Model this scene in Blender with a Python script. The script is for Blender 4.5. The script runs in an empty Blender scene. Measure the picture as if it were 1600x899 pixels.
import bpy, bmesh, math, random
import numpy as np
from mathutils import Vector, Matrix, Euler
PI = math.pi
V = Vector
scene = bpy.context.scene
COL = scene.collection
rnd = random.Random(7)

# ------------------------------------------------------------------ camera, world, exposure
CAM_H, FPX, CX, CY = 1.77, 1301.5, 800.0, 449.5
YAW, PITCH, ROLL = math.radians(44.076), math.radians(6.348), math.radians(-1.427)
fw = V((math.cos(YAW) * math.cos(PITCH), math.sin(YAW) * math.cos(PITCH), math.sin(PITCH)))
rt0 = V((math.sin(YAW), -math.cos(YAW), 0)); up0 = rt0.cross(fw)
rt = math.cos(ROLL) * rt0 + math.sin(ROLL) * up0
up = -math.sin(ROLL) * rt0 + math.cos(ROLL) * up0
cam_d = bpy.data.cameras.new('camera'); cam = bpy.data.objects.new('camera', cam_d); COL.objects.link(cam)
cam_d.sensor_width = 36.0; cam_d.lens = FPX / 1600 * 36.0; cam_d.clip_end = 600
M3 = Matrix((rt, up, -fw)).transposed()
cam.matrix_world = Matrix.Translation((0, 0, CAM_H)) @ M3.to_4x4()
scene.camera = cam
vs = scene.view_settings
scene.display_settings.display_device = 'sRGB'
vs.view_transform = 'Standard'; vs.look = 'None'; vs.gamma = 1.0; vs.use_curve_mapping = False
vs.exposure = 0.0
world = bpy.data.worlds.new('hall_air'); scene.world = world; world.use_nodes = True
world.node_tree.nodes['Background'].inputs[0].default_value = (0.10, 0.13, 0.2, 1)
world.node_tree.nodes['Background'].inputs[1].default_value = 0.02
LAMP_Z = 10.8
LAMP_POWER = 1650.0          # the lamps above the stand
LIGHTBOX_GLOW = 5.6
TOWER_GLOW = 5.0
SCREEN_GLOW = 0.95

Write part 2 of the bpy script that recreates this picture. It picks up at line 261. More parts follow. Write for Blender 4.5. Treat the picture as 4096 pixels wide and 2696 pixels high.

* * * * * * *

EXERCISE OBJECTIVE |
Reproduce the material in full, with no word added or dropped.

WORKED ANSWER |
Model this scene in Blender with a Python script. The script is for Blender 4.5. The script runs in an empty Blender scene. Measure the picture as if it were 1600x899 pixels.
import bpy, bmesh, math, random
import numpy as np
from mathutils import Vector, Matrix, Euler
PI = math.pi
V = Vector
scene = bpy.context.scene
COL = scene.collection
rnd = random.Random(7)

# ------------------------------------------------------------------ camera, world, exposure
CAM_H, FPX, CX, CY = 1.77, 1301.5, 800.0, 449.5
YAW, PITCH, ROLL = math.radians(44.076), math.radians(6.348), math.radians(-1.427)
fw = V((math.cos(YAW) * math.cos(PITCH), math.sin(YAW) * math.cos(PITCH), math.sin(PITCH)))
rt0 = V((math.sin(YAW), -math.cos(YAW), 0)); up0 = rt0.cross(fw)
rt = math.cos(ROLL) * rt0 + math.sin(ROLL) * up0
up = -math.sin(ROLL) * rt0 + math.cos(ROLL) * up0
cam_d = bpy.data.cameras.new('camera'); cam = bpy.data.objects.new('camera', cam_d); COL.objects.link(cam)
cam_d.sensor_width = 36.0; cam_d.lens = FPX / 1600 * 36.0; cam_d.clip_end = 600
M3 = Matrix((rt, up, -fw)).transposed()
cam.matrix_world = Matrix.Translation((0, 0, CAM_H)) @ M3.to_4x4()
scene.camera = cam
vs = scene.view_settings
scene.display_settings.display_device = 'sRGB'
vs.view_transform = 'Standard'; vs.look = 'None'; vs.gamma = 1.0; vs.use_curve_mapping = False
vs.exposure = 0.0
world = bpy.data.worlds.new('hall_air'); scene.world = world; world.use_nodes = True
world.node_tree.nodes['Background'].inputs[0].default_value = (0.10, 0.13, 0.2, 1)
world.node_tree.nodes['Background'].inputs[1].default_value = 0.02
LAMP_Z = 10.8
LAMP_POWER = 1650.0          # the lamps above the stand
LIGHTBOX_GLOW = 5.6
TOWER_GLOW = 5.0
SCREEN_GLOW = 0.95

Write part 2 of the bpy script that recreates this picture. It picks up at line 261. More parts follow. Write for Blender 4.5. Treat the picture as 4096 pixels wide and 2696 pixels high.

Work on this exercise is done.